Cheney was benched at halftime due to an ankle injury and was replaced by Alex Morgan.  And Morgan picked up from where Cheney left off, being a reliable target for midfielders and adding extra venom to the U.S attack.  Meanwhile, Japan continued to drop back and counterattack.

But ironically, it was a Japanese counterattack that led to the U.S scoring the opening goal of the match in the 69th minute.  After Japan failed to challenge the U.S goal, Rapinoe took hold of possession and launched a counterattack of her own, springing Morgan in behind the defense with a 50 yard pass from just outside the American penalty area.  Morgan, who just moments before had hit the post, controlled Rapinoe’s long pass and fired a shot into the back of the net after taking two touches.

True to their form, Japan created a scoring opportunity off a U.S defensive lapse and capitalized on it.  Homare Sawa took hold of possession just outside the penalty area off a defensive giveaway by the U.S.  Rachel Buehler cleared Sawa’s cross only as far as Ali Krieger, who deflected the misclearance right to Aya Miyama.  Miyama was right in front of goal when the ball fell to her and volleyed the defensive gaffe into the back of the net in the 81st minute.

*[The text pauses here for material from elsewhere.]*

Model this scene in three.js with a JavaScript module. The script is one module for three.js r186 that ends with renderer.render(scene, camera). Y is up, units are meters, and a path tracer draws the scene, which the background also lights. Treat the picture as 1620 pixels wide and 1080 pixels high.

Japan were livelier in the waning minutes of regulation but were put off by the U.S to force extra time.  USA 1999, which was won by the U.S, was the only previous Women’s World Cup final to go into extra time before Sunday’s match.  In 1999, the U.S won on penalty kicks without their veteran leader Michelle Akers, who was substituted out due to injury.  But against Japan, the U.S had the benefit of having their most influential leader, Abby Wambach, healthy and ready to lift the team.

Wambach’s moment came in the 104th minute.  Morgan’s endline cross found Wambach open in the middle of penalty area, her diving header flying into the back of the net to give the U.S the 2-1 lead.  The goal was Wambach’s fourth of the World Cup and the thirteenth of her World Cup career, making her the best American scorer in Women’s World Cup history.

But the U.S were again victimized for not controlling the ball when the game was theirs to close out.  Japan had a chance off a corner cleared off the line in the 112th minute.  Five minutes later, Homare Sawa headed a corner toward goalkeeper Hope Solo which deflected off of Wambach on the way and went into the goal.

The U.S, who fell for Japan’s style to score on the back foot, closed the rest of the game out in hopes that Solo would lead the team to victory in a penalty shootout.  In the dying seconds of extra time, referee Bibiana Steinhaus red carded Azusa Iwashimizu for a foul from behind on Morgan in the penalty arch.  The ejection left Japan with ten players for the final play of the match, a freekick which Lloyd hit to O’Reilly, whose shot at the edge of the penalty area was blocked on its way toward goal.

Japan had the advantage of seeing the U.S take penalties in their quarter final victory over Brazil last Sunday.  Shannon Boxx (saved), Carly Lloyd (high), and Tobin Heath (saved) were the first three penalty takers for the U.S.

Solo managed to save Nagasoto’s penalty kick (Japan’s second kick) and Wambach put away her shot.  But Saki Kumagai buried Japan’s decisive penalty kick, their fourth, into the upper left corner of the net past Solo.

As Japan lift their maiden World Cup trophy, the U.S sit on what has been a twelve year drought since their last World Cup finals victory.  Any loss for the U.S would have been an upset, with the team ranked first in the world going into the tournament.  And even though Japan was ranked fourth in the world, few saw them beating hosts Germany and powerhouse Sweden on their way to beating the U.S for the trophy.

The U.S, who played better than Japan for nearly the entirety of the match, will have missed their chance to shine at the World Cup stage and lift the trophy for an unprecedented third time.  While the sting of losing Sunday’s final to Japan will continue for the next four years, the national program can celebrate the fact that this tournament helped open American ears to Women’s soccer.  Players who made a name for themselves in Germany will come home to their Women’s Pro Soccer teams and larger crowds waiting to catch a glimpse of the skill seen during their World Cup run.

The players of tomorrow could be in the stands to be inspired by the current pool of American talent, waiting for their chance to deliver on what this U.S team could not: lift the World Cup again.